Production Companies Fox 2000 Pictures, Davis Entertainment, Dune Entertainment, Ingenious Film Partners, Major Studio Partners, Mid Atlantic Films, Twentieth Century-Fox Film Corporation
The completion of the second unit work in Hungary marked only the first step in the scene’s creation. Fangmeier, MacDonald and crew then moved to Pinewood Studios in England, where they shot blue screen work of Ed Speleers “riding” Saphira, battling Robert Carlyle’s Durza who is astride his own flying Beast. The filmmakers wanted to push these flying scenes to get, as MacDonald says, “the most dynamic sensation possible. It’s a real roller-coaster ride.”
The actors were placed on computer-controlled rigs on hydraulics, upon which saddles were mounted. All the dragon’s movements – flying, gliding, banks-and-turns – could be experienced by Ed Speleers as Eragon. “Ed was a natural,” says MacDonald. “He loved flying, and really wanted to get things right.” Before Speleers began work on the motion rig, the filmmakers screened for him the pre-visualization footage as a reference for his “flying” maneuvers.
“ERAGON is the first film to really show the experience of flying on a dragon,” says Fangmeier. “It was a lot of fun to create the flying sequences. We were challenged to maintain a physical reality but also have an element of the fantastical. We wanted dragon riding to feel like being on a jet fighter – with lots of ‘Wow’ moments.”

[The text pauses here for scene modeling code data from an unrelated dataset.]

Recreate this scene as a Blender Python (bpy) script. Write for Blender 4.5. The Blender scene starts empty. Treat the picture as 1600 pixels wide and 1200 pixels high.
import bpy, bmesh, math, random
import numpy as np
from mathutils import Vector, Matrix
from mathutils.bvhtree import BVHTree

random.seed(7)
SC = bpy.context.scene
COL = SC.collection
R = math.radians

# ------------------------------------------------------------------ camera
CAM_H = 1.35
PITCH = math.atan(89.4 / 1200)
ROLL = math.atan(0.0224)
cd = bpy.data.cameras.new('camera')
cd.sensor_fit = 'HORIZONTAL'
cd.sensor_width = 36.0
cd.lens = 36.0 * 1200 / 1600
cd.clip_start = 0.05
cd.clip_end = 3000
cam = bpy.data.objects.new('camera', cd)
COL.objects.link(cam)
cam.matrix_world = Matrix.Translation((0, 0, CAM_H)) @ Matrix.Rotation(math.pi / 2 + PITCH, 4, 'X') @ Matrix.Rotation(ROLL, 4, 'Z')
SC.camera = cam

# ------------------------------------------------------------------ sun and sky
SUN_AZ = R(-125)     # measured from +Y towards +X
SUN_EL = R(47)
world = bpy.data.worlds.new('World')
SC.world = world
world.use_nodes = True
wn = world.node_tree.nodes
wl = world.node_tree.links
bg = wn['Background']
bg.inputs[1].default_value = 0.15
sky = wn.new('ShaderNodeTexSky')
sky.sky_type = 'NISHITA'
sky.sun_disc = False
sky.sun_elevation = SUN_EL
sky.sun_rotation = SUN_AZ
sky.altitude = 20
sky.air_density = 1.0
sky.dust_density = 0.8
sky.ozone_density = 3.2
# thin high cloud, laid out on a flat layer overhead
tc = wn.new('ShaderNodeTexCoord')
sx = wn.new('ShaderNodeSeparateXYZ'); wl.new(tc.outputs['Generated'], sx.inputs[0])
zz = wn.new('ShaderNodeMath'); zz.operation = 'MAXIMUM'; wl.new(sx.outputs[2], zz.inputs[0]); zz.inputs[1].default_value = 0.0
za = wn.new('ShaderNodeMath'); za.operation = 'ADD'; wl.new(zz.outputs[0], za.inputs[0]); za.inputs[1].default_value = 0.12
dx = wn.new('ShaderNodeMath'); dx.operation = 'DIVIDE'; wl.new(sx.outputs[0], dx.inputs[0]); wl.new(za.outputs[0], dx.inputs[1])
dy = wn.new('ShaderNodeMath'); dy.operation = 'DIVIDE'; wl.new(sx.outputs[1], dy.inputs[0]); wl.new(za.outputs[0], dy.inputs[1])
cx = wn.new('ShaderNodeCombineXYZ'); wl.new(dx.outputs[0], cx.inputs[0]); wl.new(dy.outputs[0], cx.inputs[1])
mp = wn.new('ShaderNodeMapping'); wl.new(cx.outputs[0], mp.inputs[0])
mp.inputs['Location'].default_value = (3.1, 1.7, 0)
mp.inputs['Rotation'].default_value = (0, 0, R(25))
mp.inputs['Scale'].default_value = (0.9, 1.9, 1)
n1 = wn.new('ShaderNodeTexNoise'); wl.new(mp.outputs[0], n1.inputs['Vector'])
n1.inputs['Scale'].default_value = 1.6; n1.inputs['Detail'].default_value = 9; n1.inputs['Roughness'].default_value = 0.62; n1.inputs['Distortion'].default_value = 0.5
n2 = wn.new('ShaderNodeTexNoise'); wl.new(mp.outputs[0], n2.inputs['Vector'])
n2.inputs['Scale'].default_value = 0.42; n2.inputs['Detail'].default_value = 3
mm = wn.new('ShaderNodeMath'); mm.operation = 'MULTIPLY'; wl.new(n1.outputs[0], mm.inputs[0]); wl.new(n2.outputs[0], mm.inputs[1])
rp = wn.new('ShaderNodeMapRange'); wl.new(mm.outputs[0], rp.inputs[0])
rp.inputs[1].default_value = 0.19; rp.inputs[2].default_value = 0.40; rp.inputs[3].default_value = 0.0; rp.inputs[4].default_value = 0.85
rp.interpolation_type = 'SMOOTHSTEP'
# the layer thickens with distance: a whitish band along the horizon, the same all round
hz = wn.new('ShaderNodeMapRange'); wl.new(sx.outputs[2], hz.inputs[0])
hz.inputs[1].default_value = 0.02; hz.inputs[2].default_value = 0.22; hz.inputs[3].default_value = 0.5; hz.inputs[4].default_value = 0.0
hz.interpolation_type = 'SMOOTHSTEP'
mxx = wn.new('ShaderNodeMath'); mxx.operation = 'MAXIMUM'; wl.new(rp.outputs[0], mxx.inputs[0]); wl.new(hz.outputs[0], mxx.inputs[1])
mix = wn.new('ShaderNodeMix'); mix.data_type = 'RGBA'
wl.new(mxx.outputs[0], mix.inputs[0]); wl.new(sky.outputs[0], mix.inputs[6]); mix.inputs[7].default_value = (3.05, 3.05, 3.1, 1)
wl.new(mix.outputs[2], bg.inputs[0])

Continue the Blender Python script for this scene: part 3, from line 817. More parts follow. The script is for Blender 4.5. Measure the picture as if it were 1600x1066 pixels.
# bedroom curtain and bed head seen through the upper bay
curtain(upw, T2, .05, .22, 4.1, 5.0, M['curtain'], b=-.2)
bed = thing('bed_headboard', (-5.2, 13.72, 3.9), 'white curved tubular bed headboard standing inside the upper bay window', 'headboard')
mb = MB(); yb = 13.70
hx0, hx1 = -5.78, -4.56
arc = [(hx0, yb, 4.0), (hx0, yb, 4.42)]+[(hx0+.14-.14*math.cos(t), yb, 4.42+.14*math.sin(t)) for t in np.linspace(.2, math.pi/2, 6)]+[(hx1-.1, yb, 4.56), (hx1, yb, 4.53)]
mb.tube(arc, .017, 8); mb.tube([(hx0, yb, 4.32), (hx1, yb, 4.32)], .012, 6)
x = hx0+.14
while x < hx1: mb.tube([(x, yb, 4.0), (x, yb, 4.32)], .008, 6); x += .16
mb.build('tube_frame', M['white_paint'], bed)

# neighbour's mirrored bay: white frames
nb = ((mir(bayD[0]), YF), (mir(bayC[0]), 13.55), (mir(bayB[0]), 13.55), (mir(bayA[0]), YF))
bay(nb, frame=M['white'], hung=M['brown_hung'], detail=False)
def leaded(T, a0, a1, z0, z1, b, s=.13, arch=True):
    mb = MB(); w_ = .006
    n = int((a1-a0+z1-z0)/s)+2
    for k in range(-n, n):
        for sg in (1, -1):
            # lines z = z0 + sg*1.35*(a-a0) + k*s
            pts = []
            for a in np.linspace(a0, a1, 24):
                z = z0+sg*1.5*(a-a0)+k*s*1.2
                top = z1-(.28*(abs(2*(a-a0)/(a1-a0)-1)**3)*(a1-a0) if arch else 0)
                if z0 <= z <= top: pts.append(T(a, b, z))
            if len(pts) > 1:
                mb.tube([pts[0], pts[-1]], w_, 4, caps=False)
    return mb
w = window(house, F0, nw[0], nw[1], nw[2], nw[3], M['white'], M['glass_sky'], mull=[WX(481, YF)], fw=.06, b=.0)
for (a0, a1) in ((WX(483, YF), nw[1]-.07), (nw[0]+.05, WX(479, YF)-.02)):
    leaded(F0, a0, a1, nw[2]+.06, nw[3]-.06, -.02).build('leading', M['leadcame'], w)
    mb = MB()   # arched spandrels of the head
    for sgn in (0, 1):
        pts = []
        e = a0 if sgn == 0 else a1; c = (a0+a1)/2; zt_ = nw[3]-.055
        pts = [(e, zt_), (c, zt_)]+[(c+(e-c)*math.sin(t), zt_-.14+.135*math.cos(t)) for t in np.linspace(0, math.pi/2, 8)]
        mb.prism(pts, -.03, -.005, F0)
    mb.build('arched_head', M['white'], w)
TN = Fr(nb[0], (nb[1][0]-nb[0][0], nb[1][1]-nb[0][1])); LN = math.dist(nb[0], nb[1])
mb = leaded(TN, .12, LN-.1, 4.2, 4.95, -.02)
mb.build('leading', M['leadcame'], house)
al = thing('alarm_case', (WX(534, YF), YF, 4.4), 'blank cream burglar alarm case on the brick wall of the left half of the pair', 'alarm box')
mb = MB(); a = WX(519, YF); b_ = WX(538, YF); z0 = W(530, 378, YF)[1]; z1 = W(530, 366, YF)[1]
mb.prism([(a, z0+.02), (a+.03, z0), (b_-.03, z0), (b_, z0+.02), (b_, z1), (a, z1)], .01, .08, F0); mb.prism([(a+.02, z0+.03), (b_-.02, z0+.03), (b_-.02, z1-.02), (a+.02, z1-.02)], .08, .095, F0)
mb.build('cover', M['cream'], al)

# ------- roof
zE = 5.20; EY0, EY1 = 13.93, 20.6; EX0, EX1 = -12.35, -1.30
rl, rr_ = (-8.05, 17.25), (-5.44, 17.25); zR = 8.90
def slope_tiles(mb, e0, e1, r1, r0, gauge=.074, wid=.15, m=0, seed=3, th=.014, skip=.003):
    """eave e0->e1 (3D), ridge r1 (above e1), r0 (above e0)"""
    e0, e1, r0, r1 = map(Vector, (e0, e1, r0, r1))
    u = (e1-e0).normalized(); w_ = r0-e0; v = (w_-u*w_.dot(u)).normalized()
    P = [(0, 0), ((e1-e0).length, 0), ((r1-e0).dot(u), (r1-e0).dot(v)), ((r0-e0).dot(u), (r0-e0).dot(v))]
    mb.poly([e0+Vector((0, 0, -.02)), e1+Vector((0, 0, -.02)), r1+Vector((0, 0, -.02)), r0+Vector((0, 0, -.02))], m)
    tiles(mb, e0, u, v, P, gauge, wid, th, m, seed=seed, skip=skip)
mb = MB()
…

Many of these “wow” moments were realized by New Zealand-based visual effects house WETA Digital, whose many credits include the “Lord of the Rings” trilogy, “King Kong” and “I, Robot.” For the climactic Battle of Farthen Dûr sequence, WETA worked on giving Saphira a more aggressive “performance.” “She’s taking on a more mature air at this point; she’s come of age,” says WETA visual effects supervisor George Murphy. “We gave Saphira an additional sense of command, presence and agility that would get her through the battle.”
“We developed Saphira in a physical way,” adds WETA visual effects supervisor Guy Williams. “We have lots of views of her wings that occur during the battle, which are different from those of other scenes.” Williams and Murphy also made the dragon combat-ready, with an impressive suit of armor.
In creating the lighting environments for the battle sequence, Williams and Murphy’s goal, again, was to have audiences connect with Saphira, as they would with the film’s human characters. They devised a realistic yet striking look for shots of her soaring majestically through the night – or conducting “strafing runs” on the enemy forces. “If we had relied only on light that was available, we’d have ended up with a couple of highlights of Saphira from the moon and that’s about it,” notes Murphy. “So we came up with a color palette and levels that render Saphira visible, while reinforcing the fact that this is happening at night.”
Murphy and Williams also created the fearsome creature that Durza conjures up out of the essence of the dead troops below. The Beast battles Saphira in an epic airborne duel. As described in the script, the conjured creature is a methodical killing machine bereft of fear or remorse. It is an enormous, dark, broiling cloud of smoke and ash – the face of death itself.